The cash-strapped outfit, having lost valuable big money sponsors, could be tempted to offload Button and recruit a much lower paid driver in a penny pinching move. Meantime, widespread and continual paddock rumours that he could rejoin Williams, the team that gave him his F1 breakthrough 15 years ago, have been wrecked by legendary team owner Sir Frank Williams.

He has just extended deals with his current pairing of Brazilian veteran Felipe Massa and fast rising star Valtteri Bottas, from Finland. The Button dilemma is heightened by the reluctance of French team manager Eric Boullier, no doubt under instructions from tough guy McLaren principal Ron Dennis, to ease his driver’s anxieties by confirming his place in the 2016 line-up.

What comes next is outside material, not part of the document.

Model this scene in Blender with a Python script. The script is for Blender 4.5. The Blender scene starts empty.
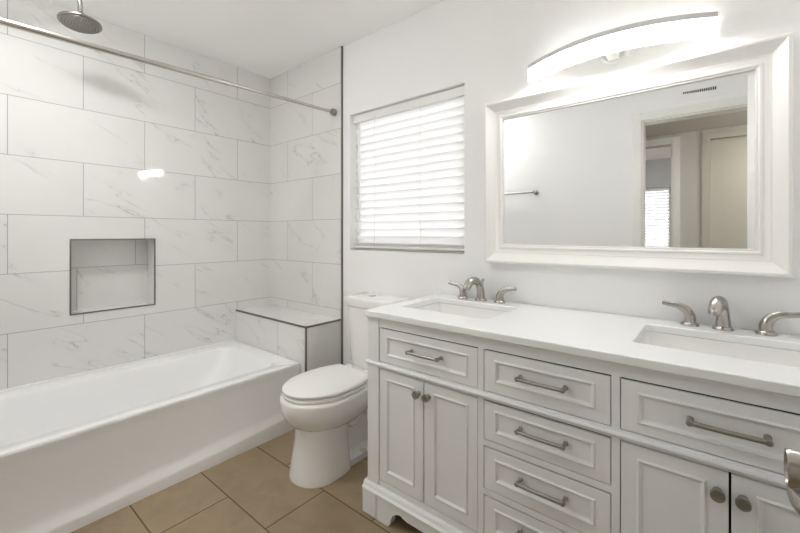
import bpy, bmesh, math, random
from mathutils import Vector, Matrix
R = math.radians
random.seed(7)
S = bpy.context.scene
COL = S.collection

# ------------------------------------------------------------------ camera, world, exposure
cam_d = bpy.data.cameras.new('camera')
cam = bpy.data.objects.new('camera', cam_d)
COL.objects.link(cam)
cam.location = (2.7936, -1.7579, 1.1829)
cam.rotation_euler = (R(90), 0, 0.6873)
cam_d.sensor_width = 36
cam_d.lens = 36 * 385.9 / 800
cam_d.shift_y = -32.6 / 800
cam_d.clip_start = 0.01
S.camera = cam

SKY = 2.6          # daylight outside the windows
W_VANITY = 20.0    # emission of the vanity bar
W_FILL_CEIL = 39.0      # added fill lamps on the bathroom and bedroom ceilings
W_FILL_HALL = 21.0      # added fill lamp in the hallway
world = bpy.data.worlds.new('daylight')
S.world = world
world.use_nodes = True
bg = world.node_tree.nodes['Background']
bg.inputs[0].default_value = (0.98, 0.985, 1.0, 1)
bg.inputs[1].default_value = SKY

S.view_settings.view_transform = 'Standard'
S.view_settings.look = 'None'
S.view_settings.gamma = 1
S.view_settings.use_curve_mapping = False
S.view_settings.exposure = 1.45
S.cycles.use_denoising = True
S.cycles.max_bounces = 14
S.cycles.diffuse_bounces = 8
S.cycles.glossy_bounces = 6
S.cycles.transmission_bounces = 6
S.cycles.caustics_reflective = False
S.cycles.caustics_refractive = False
S.cycles.sample_clamp_indirect = 6

# ------------------------------------------------------------------ node helpers / materials
class NT:
    def __init__(s, name):
        s.m = bpy.data.materials.new(name); s.m.use_nodes = True
        s.t = s.m.node_tree; s.b = s.t.nodes['Principled BSDF']
    def n(s, kind, **kw):
        x = s.t.nodes.new(kind)
        for k, v in kw.items(): setattr(x, k, v)
        return x
    def l(s, a, b): s.t.links.new(a, b)
    def math(s, op, a, b=None, c=None):
        x = s.n('ShaderNodeMath', operation=op)
        for i, v in enumerate((a, b, c)):
            if v is None: continue
            if isinstance(v, (int, float)): x.inputs[i].default_value = v
            else: s.l(v, x.inputs[i])
        return x.outputs[0]
    def mix(s, f, a, b):
        x = s.n('ShaderNodeMix', data_type='RGBA')
        for i, v in ((0, f), (6, a), (7, b)):
            if isinstance(v, (int, float)): x.inputs[i].default_value = v
            elif isinstance(v, tuple): x.inputs[i].default_value = (*v, 1)
            else: s.l(v, x.inputs[i])
        return x.outputs[2]
    def noise(s, vec, scale, detail=3, rough=.5, dist=0):
        x = s.n('ShaderNodeTexNoise')
        x.inputs['Scale'].default_value = scale; x.inputs['Detail'].default_value = detail
        x.inputs['Roughness'].default_value = rough; x.inputs['Distortion'].default_value = dist
        if vec is not None: s.l(vec, x.inputs['Vector'])
        return x
    def maprange(s, v, a, b, c, d):
        x = s.n('ShaderNodeMapRange')
        s.l(v, x.inputs[0])
        for i, k in enumerate((a, b, c, d)): x.inputs[i + 1].default_value = k
        return x.outputs[0]
    def bump(s, h, strength, dist=.002):
        x = s.n('ShaderNodeBump'); x.inputs['Strength'].default_value = strength
        x.inputs['Distance'].default_value = dist
        s.l(h, x.inputs['Height']); s.l(x.outputs[0], s.b.inputs['Normal'])

def simple(name, col, rough=.5, metal=0, spec=.5, bumpscale=0, bumpstr=.1, var=.0, coat=0):
    m = NT(name); b = m.b
    b.inputs['Base Color'].default_value = (*col, 1)
    b.inputs['Roughness'].default_value = rough
    b.inputs['Metallic'].default_value = metal
    b.inputs['Specular IOR Level'].default_value = spec
    if coat: b.inputs['Coat Weight'].default_value = coat; b.inputs['Coat Roughness'].default_value = .05
    pos = m.n('ShaderNodeNewGeometry').outputs['Position']
    nz = m.noise(pos, bumpscale or 6, 3)
    if var:
        m.l(m.mix(nz.outputs[0], tuple(c * (1 - var) for c in col), tuple(min(1, c * (1 + var)) for c in col)), b.inputs['Base Color'])
    if bumpscale: m.bump(nz.outputs[0], bumpstr)
    return m.m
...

Dennis, shortsightedly ahead of the team’s appalling performances, just about their worst ever, cannot possibly have been sure that his pre-season forecast of caution, citing the team’s new tie-up project with Honda, would ring so wickedly true.

“You could argue,” he speculated: “We are setting ourselves up for an almighty fall.”

How right he was... The indomitable figure rarely, if ever, regrets any of the outpourings that frequently get up peoples’ noses but I would wager he rues this one — and will for a long time to come.

— The writer is a motorsports expert.